La mobilisation des établissements publics compétents (IRSN, BRGM), le travail du conseil scientifique du PNR, les réunions publiques associatives et les notes techniques produites à l'appui de leurs arguments (jugés “intelligibles et pertinents“ par le préfet) l'ont finalement emporté et permettent une décision partagée :
- L'ancien site de Darnets devra être réhabilité par AREVA selon les modalités prévues pour un ancien site minier (sans dépôt des déchets liés à cette dépollution sur l'ancien site du Longy) puisque c'est ce qu'il est. Les associations ont démontré l'analyse erronée de la société AREVA et des contaminations deux fois plus importantes que celles avouées par la société minière. La situation du propriétaire du site sera également résolue.
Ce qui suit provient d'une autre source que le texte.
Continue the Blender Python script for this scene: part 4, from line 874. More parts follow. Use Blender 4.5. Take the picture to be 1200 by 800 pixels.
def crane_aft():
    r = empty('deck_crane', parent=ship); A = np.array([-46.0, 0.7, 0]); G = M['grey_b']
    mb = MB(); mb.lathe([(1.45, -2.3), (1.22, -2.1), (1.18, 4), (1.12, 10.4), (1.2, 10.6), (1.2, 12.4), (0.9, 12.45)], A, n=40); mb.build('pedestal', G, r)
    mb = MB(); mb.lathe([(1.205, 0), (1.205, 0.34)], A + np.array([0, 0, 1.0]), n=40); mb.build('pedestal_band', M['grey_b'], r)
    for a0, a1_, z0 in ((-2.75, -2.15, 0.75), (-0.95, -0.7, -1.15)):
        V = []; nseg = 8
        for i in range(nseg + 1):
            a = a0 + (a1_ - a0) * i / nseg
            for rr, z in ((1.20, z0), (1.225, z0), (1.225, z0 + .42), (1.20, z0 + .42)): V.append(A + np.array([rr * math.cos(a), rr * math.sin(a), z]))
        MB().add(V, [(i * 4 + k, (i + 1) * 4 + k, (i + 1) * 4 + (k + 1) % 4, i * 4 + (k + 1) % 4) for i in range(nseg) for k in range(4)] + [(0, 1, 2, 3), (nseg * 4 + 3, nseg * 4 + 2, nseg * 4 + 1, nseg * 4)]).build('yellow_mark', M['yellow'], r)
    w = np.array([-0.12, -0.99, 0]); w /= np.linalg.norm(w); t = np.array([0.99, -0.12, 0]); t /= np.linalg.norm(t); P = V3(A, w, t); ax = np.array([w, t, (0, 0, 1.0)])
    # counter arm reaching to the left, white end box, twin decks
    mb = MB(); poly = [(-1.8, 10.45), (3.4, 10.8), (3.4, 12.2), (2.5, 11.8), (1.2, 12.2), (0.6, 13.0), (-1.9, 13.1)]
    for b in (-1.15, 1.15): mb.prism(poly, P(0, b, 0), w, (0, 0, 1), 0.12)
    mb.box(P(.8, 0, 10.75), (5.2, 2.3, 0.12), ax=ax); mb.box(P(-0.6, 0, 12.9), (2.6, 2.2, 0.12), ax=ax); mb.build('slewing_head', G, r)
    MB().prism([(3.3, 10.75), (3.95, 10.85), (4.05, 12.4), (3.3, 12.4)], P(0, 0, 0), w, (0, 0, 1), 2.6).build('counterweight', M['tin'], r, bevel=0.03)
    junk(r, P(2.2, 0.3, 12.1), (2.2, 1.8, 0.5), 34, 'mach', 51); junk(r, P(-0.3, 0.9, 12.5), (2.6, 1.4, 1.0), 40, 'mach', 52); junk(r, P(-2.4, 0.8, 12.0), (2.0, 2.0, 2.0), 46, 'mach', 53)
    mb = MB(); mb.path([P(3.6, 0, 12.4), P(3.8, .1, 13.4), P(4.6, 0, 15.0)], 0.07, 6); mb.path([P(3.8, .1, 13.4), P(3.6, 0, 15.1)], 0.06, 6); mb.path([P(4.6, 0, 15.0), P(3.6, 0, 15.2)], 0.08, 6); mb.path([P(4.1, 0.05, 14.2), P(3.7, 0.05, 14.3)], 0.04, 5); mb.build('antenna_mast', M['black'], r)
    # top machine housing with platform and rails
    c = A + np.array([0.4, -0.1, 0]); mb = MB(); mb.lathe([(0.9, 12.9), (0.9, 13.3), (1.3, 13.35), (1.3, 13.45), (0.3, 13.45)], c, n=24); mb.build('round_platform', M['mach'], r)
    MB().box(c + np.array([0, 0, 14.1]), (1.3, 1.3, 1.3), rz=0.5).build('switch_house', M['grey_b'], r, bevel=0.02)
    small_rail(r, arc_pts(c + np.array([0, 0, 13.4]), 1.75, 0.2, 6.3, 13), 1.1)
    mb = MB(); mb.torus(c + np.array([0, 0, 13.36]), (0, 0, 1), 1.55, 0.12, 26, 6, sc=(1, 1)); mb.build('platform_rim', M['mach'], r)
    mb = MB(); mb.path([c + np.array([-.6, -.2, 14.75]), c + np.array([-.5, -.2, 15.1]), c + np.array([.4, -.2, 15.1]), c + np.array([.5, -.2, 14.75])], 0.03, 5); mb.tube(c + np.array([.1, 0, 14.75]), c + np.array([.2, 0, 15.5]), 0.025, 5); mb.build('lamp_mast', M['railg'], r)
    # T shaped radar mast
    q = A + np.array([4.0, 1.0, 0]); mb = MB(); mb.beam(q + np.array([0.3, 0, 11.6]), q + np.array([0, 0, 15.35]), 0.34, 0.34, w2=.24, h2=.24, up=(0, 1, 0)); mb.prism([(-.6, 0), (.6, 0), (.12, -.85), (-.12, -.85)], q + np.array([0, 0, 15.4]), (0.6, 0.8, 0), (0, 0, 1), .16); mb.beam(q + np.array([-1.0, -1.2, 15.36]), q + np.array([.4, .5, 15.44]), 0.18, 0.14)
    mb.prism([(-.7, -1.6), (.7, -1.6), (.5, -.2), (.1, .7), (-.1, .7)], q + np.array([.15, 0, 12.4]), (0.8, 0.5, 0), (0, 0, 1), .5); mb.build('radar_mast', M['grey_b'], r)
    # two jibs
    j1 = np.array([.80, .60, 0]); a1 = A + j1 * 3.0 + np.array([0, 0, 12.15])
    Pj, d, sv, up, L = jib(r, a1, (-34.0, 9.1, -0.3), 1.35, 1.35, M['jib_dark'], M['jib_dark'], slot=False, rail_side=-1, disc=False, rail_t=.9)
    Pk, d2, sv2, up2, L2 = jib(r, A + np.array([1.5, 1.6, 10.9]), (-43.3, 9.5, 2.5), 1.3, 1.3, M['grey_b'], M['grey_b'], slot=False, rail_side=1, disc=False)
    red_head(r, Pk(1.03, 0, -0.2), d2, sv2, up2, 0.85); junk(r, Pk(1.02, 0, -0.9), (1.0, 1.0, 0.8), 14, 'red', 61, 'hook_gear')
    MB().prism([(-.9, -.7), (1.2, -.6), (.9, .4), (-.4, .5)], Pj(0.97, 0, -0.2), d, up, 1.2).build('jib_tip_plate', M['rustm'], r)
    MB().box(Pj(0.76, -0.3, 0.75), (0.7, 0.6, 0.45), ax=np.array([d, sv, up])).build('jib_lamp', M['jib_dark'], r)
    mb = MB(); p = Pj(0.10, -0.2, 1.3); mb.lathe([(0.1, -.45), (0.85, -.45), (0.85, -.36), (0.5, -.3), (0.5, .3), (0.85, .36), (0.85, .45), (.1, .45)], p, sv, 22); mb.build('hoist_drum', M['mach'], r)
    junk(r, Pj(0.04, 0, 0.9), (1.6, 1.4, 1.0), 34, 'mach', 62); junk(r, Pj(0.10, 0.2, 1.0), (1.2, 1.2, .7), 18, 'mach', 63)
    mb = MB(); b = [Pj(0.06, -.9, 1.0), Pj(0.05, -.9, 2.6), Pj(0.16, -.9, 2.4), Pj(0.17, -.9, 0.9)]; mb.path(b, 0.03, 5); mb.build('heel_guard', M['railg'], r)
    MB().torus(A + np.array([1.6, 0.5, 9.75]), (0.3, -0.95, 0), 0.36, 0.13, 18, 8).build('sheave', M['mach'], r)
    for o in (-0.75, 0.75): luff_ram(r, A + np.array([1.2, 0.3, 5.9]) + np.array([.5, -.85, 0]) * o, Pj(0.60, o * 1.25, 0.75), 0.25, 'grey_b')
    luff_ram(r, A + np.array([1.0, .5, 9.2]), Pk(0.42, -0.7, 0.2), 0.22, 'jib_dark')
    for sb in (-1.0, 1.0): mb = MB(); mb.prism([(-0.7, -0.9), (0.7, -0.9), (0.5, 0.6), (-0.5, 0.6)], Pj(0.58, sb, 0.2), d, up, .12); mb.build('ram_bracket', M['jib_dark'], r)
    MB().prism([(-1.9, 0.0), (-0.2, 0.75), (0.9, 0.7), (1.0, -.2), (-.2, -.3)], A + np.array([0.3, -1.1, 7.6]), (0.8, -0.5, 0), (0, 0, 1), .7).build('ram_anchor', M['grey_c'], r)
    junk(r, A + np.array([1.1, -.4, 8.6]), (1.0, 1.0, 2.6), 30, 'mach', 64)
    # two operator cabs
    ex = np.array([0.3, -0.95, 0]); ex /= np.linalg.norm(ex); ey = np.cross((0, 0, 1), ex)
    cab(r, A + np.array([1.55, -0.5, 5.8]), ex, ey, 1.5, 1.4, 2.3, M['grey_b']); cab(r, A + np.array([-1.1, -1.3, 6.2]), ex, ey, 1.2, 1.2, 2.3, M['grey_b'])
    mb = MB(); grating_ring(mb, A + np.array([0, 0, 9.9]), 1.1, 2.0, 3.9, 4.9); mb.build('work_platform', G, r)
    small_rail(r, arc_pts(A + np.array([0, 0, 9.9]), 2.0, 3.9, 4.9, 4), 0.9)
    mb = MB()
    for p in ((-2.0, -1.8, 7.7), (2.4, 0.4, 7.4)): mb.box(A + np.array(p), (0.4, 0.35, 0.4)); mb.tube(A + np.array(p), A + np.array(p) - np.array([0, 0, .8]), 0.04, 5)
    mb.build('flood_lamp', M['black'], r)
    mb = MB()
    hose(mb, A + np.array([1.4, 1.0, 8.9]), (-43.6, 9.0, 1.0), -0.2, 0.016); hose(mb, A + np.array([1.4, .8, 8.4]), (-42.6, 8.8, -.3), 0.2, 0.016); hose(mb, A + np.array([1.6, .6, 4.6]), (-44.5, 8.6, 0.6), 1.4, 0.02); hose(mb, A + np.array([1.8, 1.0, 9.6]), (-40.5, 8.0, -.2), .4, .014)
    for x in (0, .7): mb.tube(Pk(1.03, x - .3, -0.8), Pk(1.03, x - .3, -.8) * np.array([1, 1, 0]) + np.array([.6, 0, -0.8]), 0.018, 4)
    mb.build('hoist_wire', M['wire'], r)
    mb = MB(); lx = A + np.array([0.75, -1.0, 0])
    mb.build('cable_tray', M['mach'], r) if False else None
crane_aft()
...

- Les déchets issus de la dépollution de sites ayant utilisé des matériaux miniers radioactifs (commune de Saint Privat notamment) seraient stockés sur l'ancien site de La Porte (commune de Saint Julien aux Bois), sous réserve de la démonstration de l'absence d'effets sur les eaux, et d'une meilleure compréhension des effets potentiels des eaux reconnues fortement polluées de l'ancienne mine à ciel ouvert). 3 400 m3 et non plus 10 000m3 sont concernés.
Les associations signataires, qui ont toujours joué le jeu des mécanismes participatifs, se félicitent des avancées dans ce dossier et restent mobilisées afin que les dépollutions minières en Corrèze soient totales.